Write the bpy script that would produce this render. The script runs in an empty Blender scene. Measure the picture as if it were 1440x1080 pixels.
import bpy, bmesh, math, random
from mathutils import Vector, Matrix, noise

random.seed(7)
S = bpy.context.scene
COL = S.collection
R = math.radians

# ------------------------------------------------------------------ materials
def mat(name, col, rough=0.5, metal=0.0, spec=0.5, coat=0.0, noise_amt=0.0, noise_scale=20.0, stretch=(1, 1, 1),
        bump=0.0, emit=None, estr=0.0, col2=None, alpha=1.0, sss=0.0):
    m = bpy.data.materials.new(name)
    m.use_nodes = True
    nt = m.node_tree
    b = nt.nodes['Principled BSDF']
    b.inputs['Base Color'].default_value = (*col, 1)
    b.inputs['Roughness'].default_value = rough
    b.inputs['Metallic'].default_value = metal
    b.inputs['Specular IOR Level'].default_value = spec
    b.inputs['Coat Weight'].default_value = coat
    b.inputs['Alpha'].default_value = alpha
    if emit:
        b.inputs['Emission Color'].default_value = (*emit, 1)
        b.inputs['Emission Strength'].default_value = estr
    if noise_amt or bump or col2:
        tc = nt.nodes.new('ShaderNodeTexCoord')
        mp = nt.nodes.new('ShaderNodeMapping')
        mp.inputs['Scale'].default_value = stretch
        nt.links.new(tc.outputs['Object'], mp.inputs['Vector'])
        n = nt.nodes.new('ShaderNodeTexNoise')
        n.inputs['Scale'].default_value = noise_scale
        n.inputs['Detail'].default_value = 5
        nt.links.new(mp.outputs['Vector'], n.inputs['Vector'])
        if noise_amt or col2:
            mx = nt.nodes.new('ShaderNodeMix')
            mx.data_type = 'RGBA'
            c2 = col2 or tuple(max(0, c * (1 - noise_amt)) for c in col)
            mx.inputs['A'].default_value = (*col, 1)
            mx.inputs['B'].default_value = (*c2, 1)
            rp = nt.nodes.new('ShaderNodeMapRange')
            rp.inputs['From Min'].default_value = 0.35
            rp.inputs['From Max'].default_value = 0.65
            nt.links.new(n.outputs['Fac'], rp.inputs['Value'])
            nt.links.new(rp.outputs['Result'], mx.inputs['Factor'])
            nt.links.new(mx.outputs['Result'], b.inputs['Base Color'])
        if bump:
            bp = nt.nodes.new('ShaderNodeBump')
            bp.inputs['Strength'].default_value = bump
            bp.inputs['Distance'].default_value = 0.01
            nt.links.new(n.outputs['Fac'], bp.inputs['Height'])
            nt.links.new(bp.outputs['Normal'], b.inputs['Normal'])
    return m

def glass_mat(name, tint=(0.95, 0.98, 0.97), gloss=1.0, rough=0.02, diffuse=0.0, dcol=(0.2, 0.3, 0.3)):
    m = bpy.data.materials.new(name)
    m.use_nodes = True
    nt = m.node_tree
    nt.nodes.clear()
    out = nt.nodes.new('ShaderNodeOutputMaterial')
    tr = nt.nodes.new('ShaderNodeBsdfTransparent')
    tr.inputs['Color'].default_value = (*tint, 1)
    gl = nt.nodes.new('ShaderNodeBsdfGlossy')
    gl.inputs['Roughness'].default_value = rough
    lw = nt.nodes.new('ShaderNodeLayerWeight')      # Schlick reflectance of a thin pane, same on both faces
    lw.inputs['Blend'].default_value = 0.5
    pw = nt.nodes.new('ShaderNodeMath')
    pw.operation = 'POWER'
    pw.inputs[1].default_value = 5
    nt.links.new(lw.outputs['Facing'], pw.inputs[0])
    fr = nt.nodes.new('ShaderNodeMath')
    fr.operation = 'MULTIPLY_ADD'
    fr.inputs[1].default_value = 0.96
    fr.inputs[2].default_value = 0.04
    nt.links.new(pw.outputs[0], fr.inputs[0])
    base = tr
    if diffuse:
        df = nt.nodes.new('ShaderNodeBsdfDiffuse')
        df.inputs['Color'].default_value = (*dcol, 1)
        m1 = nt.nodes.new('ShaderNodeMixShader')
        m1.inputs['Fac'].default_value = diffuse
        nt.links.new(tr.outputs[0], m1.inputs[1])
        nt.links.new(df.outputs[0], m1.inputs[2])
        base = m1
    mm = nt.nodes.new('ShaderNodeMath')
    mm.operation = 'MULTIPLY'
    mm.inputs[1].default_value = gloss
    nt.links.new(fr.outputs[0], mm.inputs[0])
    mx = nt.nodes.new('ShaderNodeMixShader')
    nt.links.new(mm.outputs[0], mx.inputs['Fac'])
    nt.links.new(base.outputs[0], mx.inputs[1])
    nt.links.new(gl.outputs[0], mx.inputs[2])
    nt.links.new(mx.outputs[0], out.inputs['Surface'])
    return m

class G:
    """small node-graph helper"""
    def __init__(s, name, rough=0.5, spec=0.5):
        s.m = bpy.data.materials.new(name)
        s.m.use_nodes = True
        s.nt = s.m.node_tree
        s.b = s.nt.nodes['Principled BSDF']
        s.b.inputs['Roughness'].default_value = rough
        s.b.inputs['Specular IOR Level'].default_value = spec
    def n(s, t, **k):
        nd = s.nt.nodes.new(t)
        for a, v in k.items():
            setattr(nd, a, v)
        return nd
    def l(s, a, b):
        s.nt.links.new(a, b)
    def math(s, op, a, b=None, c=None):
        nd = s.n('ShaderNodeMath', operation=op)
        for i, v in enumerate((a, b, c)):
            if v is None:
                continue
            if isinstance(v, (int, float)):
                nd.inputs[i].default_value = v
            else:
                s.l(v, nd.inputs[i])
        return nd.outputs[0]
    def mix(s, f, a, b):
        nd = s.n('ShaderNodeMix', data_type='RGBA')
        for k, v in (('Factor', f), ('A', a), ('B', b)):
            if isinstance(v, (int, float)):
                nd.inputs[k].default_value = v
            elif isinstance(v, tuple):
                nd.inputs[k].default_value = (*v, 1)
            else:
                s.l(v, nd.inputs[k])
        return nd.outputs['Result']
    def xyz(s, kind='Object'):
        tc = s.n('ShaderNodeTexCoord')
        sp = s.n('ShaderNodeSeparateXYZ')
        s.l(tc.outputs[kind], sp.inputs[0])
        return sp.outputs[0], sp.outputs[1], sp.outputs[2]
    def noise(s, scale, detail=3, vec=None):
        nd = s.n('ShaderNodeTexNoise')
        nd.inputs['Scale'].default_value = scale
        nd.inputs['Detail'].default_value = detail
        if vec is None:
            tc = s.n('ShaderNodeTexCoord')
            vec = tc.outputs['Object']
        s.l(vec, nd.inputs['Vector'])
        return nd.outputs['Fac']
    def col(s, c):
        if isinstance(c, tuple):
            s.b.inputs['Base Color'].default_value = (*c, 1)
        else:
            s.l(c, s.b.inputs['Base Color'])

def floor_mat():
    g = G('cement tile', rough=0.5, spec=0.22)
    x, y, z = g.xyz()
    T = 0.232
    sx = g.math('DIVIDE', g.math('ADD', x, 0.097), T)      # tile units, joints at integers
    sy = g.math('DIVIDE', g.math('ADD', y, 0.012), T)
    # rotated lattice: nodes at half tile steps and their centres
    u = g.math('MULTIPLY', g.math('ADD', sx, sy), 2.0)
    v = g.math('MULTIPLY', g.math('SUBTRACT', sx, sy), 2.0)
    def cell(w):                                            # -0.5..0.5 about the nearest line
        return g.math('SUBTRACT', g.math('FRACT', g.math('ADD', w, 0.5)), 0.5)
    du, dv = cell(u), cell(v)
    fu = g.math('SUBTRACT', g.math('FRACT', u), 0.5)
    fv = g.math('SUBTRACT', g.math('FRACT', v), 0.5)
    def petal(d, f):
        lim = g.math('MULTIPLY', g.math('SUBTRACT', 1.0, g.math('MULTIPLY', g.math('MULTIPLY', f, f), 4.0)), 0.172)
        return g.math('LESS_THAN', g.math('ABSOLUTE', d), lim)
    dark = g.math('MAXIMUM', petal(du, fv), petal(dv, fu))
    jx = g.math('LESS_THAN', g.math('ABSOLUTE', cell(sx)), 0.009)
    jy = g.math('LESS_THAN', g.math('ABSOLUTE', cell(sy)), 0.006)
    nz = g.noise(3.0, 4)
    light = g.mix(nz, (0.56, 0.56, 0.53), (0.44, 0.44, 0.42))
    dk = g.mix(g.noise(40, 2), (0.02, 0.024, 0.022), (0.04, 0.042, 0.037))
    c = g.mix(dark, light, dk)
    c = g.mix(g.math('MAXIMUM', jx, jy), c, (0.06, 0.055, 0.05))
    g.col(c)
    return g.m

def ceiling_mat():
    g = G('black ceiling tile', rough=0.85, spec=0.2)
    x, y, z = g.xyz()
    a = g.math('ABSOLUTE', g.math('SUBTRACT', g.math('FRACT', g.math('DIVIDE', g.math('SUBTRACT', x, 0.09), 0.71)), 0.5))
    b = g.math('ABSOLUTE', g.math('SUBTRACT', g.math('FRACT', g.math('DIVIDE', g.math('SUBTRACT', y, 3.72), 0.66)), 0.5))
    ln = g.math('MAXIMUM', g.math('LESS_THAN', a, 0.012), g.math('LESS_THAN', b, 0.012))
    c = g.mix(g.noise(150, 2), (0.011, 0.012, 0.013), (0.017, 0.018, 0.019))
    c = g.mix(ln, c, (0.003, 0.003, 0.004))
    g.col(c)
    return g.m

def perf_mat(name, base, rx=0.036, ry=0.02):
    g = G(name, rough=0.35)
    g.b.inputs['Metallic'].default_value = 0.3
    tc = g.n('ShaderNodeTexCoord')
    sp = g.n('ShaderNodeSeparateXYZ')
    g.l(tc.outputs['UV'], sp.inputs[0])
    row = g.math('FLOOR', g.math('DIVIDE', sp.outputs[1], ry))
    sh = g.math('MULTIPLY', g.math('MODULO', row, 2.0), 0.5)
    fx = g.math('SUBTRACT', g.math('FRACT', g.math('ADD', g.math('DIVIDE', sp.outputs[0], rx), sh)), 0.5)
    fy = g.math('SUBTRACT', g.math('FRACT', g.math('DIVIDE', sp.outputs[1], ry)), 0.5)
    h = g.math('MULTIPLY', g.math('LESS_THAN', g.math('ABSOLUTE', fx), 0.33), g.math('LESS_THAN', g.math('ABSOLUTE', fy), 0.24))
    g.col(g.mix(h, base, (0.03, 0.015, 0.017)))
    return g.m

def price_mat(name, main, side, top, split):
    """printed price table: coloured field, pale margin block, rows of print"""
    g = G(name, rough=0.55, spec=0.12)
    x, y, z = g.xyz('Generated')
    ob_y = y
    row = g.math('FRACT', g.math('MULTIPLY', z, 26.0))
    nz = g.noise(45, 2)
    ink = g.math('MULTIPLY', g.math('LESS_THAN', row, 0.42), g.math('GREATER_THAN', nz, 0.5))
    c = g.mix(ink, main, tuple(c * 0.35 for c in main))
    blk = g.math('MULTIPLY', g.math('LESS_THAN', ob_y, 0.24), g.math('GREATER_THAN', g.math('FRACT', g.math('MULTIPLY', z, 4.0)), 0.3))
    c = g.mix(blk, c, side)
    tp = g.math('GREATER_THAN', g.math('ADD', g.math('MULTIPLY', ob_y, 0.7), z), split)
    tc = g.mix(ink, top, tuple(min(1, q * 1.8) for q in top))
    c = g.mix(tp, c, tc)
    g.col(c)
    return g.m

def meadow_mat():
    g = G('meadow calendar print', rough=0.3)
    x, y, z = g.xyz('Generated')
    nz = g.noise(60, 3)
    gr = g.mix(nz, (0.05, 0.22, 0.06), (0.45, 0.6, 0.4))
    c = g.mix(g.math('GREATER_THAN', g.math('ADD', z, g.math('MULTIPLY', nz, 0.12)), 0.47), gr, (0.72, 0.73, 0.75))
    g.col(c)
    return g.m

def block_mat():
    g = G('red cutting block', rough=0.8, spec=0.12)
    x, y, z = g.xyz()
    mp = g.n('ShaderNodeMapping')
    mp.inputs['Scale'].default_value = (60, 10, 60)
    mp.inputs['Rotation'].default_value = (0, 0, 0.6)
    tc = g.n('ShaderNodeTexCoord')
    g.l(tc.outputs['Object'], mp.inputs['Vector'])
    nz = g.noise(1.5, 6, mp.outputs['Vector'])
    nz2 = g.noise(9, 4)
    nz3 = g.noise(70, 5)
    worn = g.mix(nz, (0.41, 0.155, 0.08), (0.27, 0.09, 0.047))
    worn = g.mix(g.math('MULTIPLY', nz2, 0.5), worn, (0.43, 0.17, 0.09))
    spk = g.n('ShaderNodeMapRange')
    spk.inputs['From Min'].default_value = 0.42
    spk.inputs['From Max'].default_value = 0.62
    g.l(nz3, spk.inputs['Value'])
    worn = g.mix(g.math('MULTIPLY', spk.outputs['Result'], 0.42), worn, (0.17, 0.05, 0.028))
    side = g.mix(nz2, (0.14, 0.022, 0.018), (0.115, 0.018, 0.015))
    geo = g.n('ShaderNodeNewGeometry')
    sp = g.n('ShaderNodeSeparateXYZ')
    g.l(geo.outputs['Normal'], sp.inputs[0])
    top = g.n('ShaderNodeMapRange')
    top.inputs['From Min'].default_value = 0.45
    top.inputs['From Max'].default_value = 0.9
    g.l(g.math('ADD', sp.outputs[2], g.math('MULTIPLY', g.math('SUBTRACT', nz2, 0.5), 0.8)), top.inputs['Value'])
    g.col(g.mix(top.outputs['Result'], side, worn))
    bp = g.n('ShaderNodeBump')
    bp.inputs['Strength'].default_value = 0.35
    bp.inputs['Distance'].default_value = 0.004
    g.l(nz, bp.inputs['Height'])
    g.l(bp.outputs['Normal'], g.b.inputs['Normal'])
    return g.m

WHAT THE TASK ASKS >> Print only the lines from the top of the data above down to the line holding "R = math.radians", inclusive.

SOLUTION TO THIS EXERCISE >>
Write the bpy script that would produce this render. The script runs in an empty Blender scene. Measure the picture as if it were 1440x1080 pixels.
import bpy, bmesh, math, random
from mathutils import Vector, Matrix, noise

random.seed(7)
S = bpy.context.scene
COL = S.collection
R = math.radians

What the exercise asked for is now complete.